Eu já nem lembro se foi antes ou depois da crítica de meu pai aos meus desenhos: às vezes eu via oBatman na armadilha e torcia mesmo era pelo Coringa. Torcia por Luc Skywalker, mas de repente a vontade era a de que Darth Vader o derrotasse. Eu não era uma criança nem boa nem má: em alguns momentos, tinha certeza de que ao crescer seria ecologista; em outros, era tão impaciente que esmurrava paredes e só respondia atravessado. E onde já se viu uma criança boazinha, sensata, um anjinho? Só se for muito tolhida, muito amedrontada; não é natural.

Quanto àquele traço que separa o heroi e o vilão de maneira incólume, melhor mesmo apagá-lo cedo, não deixá-lo engrossar. Depois, fica mais doloroso desaprender. Conheço adultos muito inteligentes que, para meu desgosto, ficam ultrajados quando digo apenas o que eu sabia desde a infância. Por exemplo, que quando traçamos contornos para o bem, o que queremos, na verdade, é evitar com toda a força certas empatias. Não queremos entender que o nazista é um ser humano, que pertence à nossa espécie, portanto não é totalmente diferente de nós - e achamos que resolvemos tudo ao tomá-lo por "mau". A armadilha é que este é exatamente o mesmo mecanismo que o nazista usou para definir o judeu. Não é que devamos perdoar genocidas, mas não precisamos gastar nossa energia a fim de convertê-los em algo não-humano. Basta derrubar os conceitos de bem e de mal para que o pensamento genocida não mais se sustente. Para uma criança, um nazista pode ser apenas um homem que não sabe brincar; para um adulto, é o homem que mente para si mesmo, um recalcado, que não confia na liberdade. Uma vez desaparecidas as convicções maniqueístas, interessa apenas o que amplia horizonte, rejeita-se tudo o que torna o mundo mais estreito. Não é preciso moral para valorizar a diferença, a variação, a dignidade de cada um ser como é. Ao dispensar a moral, somos obrigados a nos reiventar constantemente, temos de ser criativos a todo instante - e ninguém cria nada sozinho, somente em diálogo com os demais.

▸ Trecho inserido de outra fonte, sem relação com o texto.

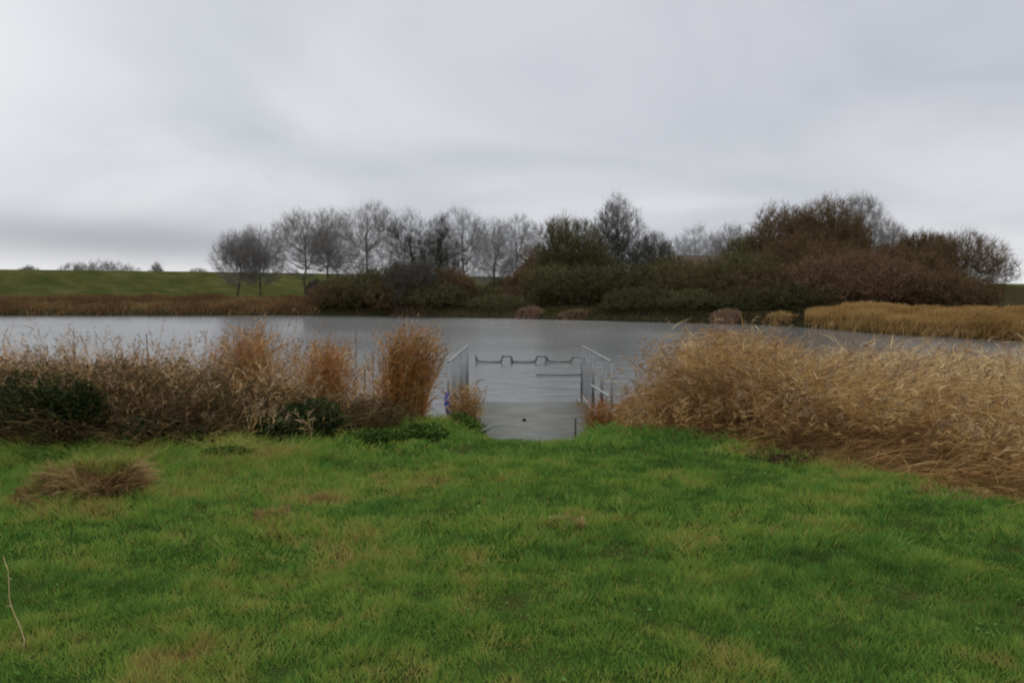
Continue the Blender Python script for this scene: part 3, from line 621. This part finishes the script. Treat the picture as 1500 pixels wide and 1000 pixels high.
def railing(x, posts, tops, label, lower=False, thick=()):
    root = empty('railing', (x, posts[0], float(deckz(posts[0])))); tag(root, label, 'railing', 'galvanised railings beside the slipway')
    L = root.location
    f = lambda y_: float(np.interp(y_, [posts[0], posts[-1]], tops))
    A = Acc(); bar(A, (x, posts[0], tops[0]), (x, posts[-1], tops[1]), .013, k=8); A.build('top_rail', M_GALV, root, loc=L, smooth=True)
    for i, y_ in enumerate(posts):
        A = Acc(); w = .024 if i in thick else .018
        A.box((x - w, y_ - w, float(deckz(y_)) - .02), (x + w, y_ + w, f(y_) - .012)); po = A.build('post', M_GALV, root, loc=L)
        A = Acc(); z_ = float(deckz(y_)); A.box((x - .06, y_ - .06, z_ - .01), (x + .06, y_ + .06, z_ + .012)); A.build('base_plate', M_GALV, root, loc=L)
    A = Acc(); bar(A, (x, posts[0], float(deckz(posts[0])) + .12), (x, posts[-1], float(deckz(posts[-1])) + .12), .012, k=8); A.build('bottom_rail', M_GALV, root, loc=L, smooth=True)
    return root, f
rl, f = railing(-.93, [11.5, 12.6, 14.3, 16.4], (.485, .345), 'left galvanised steel railing of the slipway, blue cloth at its near end', thick=(3,))
for y_ in np.arange(11.75, 16.3, .30):
    if min(abs(y_ - q) for q in (12.6, 14.3)) < .08: continue
    A = Acc(); bar(A, (-.93, y_, float(deckz(y_)) + .12), (-.93, y_, f(y_)), .006); A.build('baluster', M_GALV, rl, loc=rl.location)
rr, f = railing(1.46, [11.5, 12.75, 14.1, 16.4], (.485, .345), 'right galvanised steel railing of the slipway with a lower handrail on its near half', thick=(1, 2, 3))
for y_ in np.arange(14.35, 16.3, .26):
    A = Acc(); bar(A, (1.46, y_, float(deckz(y_)) + .12), (1.46, y_, f(y_)), .006); A.build('baluster', M_GALV, rr, loc=rr.location)
a, b = at(866, 564, 12.6), at(893, 581, 10.9)
A = Acc(); bar(A, a, b, .017, k=8); A.build('lower_handrail', M_GALV, rr, loc=rr.location, smooth=True)
A = Acc(); A.box((b[0] - .017, b[1] - .017, float(H(b[0] + .2, b[1])) - .1), (b[0] + .017, b[1] + .017, b[2])); A.build('handrail_post', M_GALV, rr, loc=rr.location)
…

Muito mais natural do que a fiança da moral é o ímpeto para ir além do ego. Não se joga futebol sozinho, não se namora sozinho, não se conta uma piada para si mesmo com a mesma graça com que se conta para os amigos. Nossos desejos sempre se remetem a outras pessoas, o que é motivo para se confiar em uma ética a menos coerciva possível. Quanto menor a moral, menor o sentimento de vingança, menor a surdez nos diálogos e mais improváveis as reviravoltas fanáticas. Não que tudo seja belo, que ninguém se machuque no futebol, que o amor não tenha seus espinhos ou que todas as piadas tenham graça. Ainda assim, é com a inocência de uma criança que faço questão de ser amoral.